De Es Schwertberger

De Es Schwertberger

Biography

De Es (Dieter) Schwertberger was born in Gresten, Lower Austria in 1942. After graduating from Engineering School, he studied painting with Professor Ernst Fuchs of the Vienna Academy and leading figure in the influential Vienna School of Fantastic Realism. De Es is a key figure in the Fantastic Art movement and his career as an artist is remarkable both for the quality of his works and their variety in styles and periods. Many of his works are contained in his retrospective volume, Heavy Light. De Es has worked and lived in Vienna and New York. He currently resides in Austria where he paints in his huge atelier– a converted 19th-century sewing factory.

De Es lived and painted in New York from the mid-seventies through the mid-eighties. This was the time in which most of his popular Stone Period works were done. These works ranged from drawings and lithographs to impressively large paintings on board. During this period, De Es was the key artist for the popular, mass-market publication, Omni Magazine and his art graced its covers and filled its many television and theatrical advertising campaigns. Never content to remain consistent in form, this ever-changing creator has evolved through several different styles and continues his quest for personal satisfaction and fulfillment through the arts.

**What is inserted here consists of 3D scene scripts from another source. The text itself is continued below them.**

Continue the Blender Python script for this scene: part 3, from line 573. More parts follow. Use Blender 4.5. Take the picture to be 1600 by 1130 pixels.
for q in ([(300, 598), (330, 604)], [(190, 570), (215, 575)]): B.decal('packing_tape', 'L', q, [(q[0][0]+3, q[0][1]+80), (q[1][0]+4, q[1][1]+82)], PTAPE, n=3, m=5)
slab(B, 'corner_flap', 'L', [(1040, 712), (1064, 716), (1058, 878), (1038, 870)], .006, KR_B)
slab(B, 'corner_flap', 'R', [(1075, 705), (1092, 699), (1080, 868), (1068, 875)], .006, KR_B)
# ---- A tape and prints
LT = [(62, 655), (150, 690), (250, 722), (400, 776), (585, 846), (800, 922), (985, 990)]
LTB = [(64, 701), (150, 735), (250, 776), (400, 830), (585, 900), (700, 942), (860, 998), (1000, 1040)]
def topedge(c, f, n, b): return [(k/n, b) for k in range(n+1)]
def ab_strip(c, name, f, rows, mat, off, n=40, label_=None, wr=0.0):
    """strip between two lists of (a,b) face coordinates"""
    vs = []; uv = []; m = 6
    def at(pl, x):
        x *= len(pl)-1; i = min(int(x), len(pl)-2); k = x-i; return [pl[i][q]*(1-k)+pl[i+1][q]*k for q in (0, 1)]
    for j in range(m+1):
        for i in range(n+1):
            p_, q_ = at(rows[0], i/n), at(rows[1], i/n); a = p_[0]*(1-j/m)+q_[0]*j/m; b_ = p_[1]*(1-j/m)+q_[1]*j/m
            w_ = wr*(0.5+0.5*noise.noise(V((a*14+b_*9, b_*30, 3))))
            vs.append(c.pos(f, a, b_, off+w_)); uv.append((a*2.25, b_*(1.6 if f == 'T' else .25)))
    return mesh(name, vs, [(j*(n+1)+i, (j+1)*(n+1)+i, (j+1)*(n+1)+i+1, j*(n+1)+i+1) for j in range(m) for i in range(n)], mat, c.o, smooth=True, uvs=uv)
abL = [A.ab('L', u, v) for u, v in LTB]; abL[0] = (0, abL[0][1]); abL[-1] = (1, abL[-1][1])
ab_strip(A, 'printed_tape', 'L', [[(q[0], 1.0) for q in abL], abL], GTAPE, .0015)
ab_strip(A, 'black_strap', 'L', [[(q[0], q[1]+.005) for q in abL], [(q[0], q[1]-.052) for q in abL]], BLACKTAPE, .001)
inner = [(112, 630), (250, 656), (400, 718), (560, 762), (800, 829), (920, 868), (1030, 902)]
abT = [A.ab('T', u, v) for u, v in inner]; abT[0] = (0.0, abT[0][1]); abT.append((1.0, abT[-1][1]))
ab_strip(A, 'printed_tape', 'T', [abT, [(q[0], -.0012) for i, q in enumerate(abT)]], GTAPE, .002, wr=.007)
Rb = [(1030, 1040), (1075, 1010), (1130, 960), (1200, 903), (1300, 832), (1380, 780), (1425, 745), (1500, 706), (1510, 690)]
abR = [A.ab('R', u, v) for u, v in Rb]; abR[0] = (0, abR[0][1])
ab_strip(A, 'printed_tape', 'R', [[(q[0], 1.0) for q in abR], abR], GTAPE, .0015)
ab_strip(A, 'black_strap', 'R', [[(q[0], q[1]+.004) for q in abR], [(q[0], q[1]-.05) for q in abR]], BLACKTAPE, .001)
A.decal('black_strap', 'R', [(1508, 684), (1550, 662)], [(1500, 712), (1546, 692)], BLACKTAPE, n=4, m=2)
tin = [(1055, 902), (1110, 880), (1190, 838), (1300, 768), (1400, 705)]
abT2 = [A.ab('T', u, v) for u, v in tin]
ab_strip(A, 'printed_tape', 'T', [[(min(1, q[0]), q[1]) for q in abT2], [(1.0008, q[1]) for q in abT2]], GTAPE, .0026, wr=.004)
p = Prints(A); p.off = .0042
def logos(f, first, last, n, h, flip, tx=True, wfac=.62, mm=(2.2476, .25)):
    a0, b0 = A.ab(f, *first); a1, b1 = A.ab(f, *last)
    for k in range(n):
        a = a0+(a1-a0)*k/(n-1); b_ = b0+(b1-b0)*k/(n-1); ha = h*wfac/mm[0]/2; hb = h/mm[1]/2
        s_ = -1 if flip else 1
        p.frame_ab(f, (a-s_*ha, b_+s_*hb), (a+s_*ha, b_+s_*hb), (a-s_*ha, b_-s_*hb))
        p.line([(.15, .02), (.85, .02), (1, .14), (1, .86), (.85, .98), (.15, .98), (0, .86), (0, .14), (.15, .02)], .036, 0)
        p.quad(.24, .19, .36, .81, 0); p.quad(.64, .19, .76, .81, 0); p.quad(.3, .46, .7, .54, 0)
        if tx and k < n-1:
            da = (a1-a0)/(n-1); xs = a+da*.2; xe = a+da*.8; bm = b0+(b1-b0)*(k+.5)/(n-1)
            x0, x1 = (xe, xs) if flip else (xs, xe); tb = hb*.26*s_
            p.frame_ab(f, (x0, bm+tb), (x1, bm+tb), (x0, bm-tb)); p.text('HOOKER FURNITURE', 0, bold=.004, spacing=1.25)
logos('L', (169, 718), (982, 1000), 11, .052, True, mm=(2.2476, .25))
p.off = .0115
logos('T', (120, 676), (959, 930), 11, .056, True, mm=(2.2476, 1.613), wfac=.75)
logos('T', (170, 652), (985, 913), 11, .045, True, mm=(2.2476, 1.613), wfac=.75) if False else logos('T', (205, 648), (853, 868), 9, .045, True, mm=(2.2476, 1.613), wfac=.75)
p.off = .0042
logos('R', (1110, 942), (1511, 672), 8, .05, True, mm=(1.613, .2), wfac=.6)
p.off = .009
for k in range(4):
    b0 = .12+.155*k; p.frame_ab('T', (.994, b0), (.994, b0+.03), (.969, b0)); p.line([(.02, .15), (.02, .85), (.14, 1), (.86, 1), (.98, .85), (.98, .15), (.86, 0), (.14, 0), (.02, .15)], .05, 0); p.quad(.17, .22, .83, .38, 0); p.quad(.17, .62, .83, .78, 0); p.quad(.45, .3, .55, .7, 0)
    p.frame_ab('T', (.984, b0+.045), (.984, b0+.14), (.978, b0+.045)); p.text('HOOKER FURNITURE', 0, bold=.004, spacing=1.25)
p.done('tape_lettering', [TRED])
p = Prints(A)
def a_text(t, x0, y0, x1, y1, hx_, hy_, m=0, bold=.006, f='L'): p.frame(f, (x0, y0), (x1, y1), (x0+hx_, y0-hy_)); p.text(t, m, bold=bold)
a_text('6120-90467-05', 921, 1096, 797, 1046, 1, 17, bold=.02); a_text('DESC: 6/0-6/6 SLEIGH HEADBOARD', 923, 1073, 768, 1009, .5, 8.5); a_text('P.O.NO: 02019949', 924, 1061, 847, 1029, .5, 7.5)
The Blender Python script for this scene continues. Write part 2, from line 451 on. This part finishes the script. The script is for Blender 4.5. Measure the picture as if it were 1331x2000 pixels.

De Es’ painting style is now quite impressionistic, tending far more toward the abstract than ever before. His travels to India and the area of the Himalayas have contributed to his evolution in painting technique and his quest to seek the ever more fundamental nature of the human spirit and how we see the universe around us. De Es has completed a vast hundred painting assembly called the Dome of Peace, featuring many of his best works, all in huge two-meter square formats. This massive installation of paintings is eventually to be exhibited in a giant circle or series of concentric circles.

Artist Statement

” I began to take myself seriously as an artist when I came under the sphere of influence of the Vienna School of Fantastic Realism. This is a group of Viennese painters who emerged after the war, with the painterly tools and methods of the Old Masters. The ‘Fantastics’ were intriguing–made the heart beat faster, were loaded with meaning and mystical flavors of all kinds and intensities. They displayed unbelievable fireworks of skill and wizardry. Naturally, I was pulled into this direction.”

“The sense of mystery dominates the first decade of my work as an artist. The mood in a painting depends on the setting of the light.”

“Light and space are the fundaments of illusion. the inner light and the inner space are the fundaments of reality. This principle guided my outer work as a painter and my inner work as a seeker.”

“My first sculpture was small Stoneman. I later had the opportunity to make an installation of forty large Stonemen, or Planetarians, for the city of Bern, Switzerland. I decided to make them all look like completely different entities by painting them in a wide variety of colorful variations.”